Inizia con la celeberrima "Aman Katerina Mou ", leggendario brano rebetiko composto da Panaglotis Toundas e tradotto in turco da Cengiz Onural; dove il rimando al cosmopolitismo musicale mediterraneo e alla storia che l’ha contraddistinto negli ultimi cento anni è palese. La melodia evoca tanto l’oriente quanto l’occidente, con quella tradizionale punta di amarezza tipica di brani che descrivono eventi storici in cui la catastrofe e l’affronto all’umanità hanno avuto il sopravvento. "Vale Me Stin Agalia Sou" è un brano del compositore e paroliere Vangelis Papazoglou, nato nei pressi di Smirne nel 1896, con rimandi alla musica folk ottomana.

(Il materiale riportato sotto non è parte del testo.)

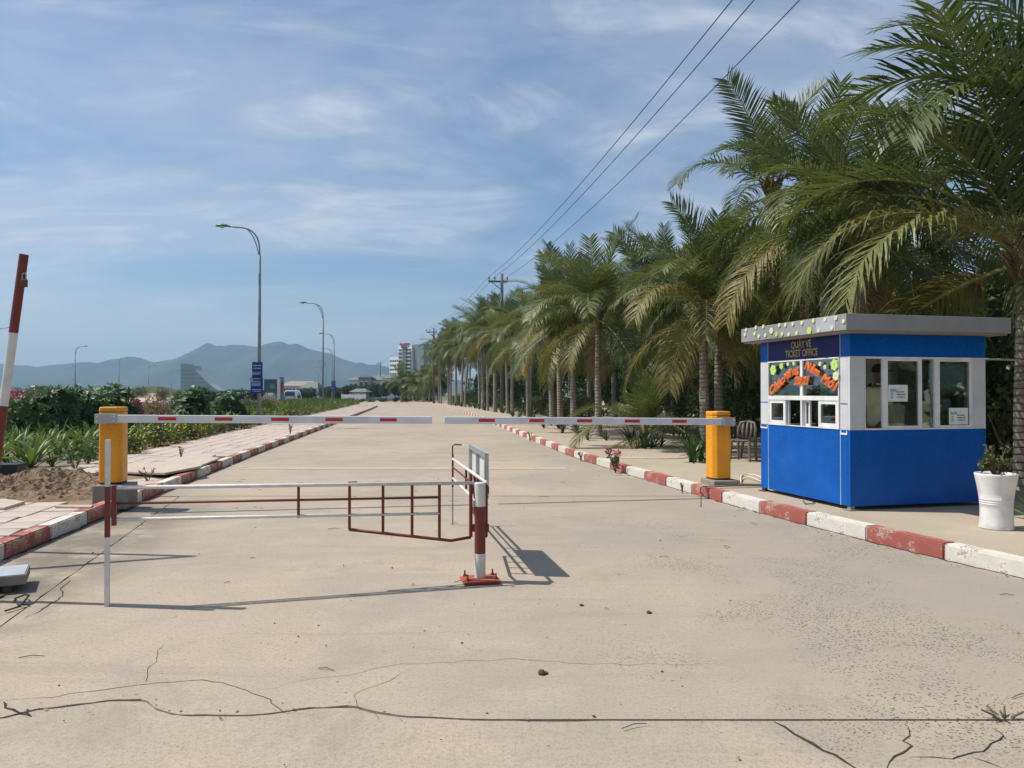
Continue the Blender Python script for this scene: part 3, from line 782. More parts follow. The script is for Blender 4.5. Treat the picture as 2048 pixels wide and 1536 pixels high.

Molto interessante anche la nona traccia, "Cakici". E’ un traditional che evoca la vicenda umana di Cakici Mehmet Efe, fuggito fra le montagne dopo l’assassinio del padre. Qui diventa un fuorilegge alla Robin Hood, e la sua leggenda è ancora oggi legata alla lotta contro i soprusi patiti dalla povera gente.